Wow! That's a very astute critique of the system you've given yourself! I agree because I ran into the same difficulties when I tried to play.

I fiddled with some of the rules mechanics themselves in Changeling but not to any satisfactory conclusion (perhaps you can learn something from my failed experiments and off-hand ideas at this site:
http://www.geocities.com/yokeltania/chchan.html#CHFF
or here for bunks/magic thoughts
http://www.geocities.com/yokeltania/chchan.html#CHFB

Sorry to make people go all the way to another page, but to summarize: I thought that using, say, playing cards or something to represent dross would at least introduce a practical fiscal element to play - something to tax or sell or bribe or even power your... uh... powers with. Gold is such an important element in so many fairy tales, I thought treating Dross* as magical gold would do the trick. Also, it gives nervous/new people something tangible to fiddle with.)

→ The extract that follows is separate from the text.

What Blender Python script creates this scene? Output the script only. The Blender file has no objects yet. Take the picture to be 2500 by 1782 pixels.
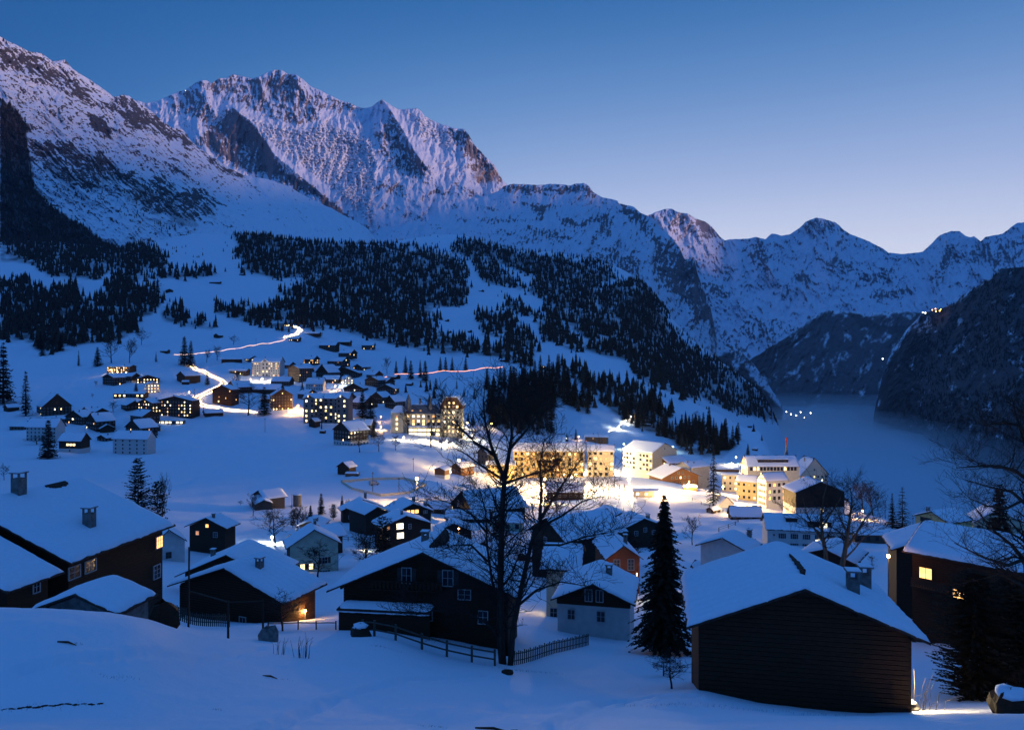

*Did I just capitalize a semi-misinterpreted word for no reason? I did, didn't I? I thought I'd gotten over that habit! Also, just as a side note, I'm trying to encourage more GMless play in LARPs. You're probably not going that direction, but hope springs eternal...)

Arpie

Sorry to double post, but I forgot I'd reworked the Changeling LARP rules once myself:
Again, please learn from my mistakes (I was kind of angry at the time and I was still trying, more-or-less, to hold on to the basic stylistic elements of both the Changeling and White Wolf milieu.)
http://www.geocities.com/yokeltania/chxart.html
Thanks for looking, if you get a chance.

PS. Yes, one person should represent an entire political movement. I agree. It makes for more dynamic diplomacy.

Anna B

Thanks everyone. While I'm not planing on running another LARP soon. I'll keep your advice in mind when I do. I am planing on trying to apply to it to some tabletop one shots I'll be running over winter break.

On Bunks: We used a system modeled on Jester's Rules from the players guide. Basically some one does a bunk and we assign a number of points based on how long it took, how it fit with what they were trying to do, and impressive-ness. It worked well for us.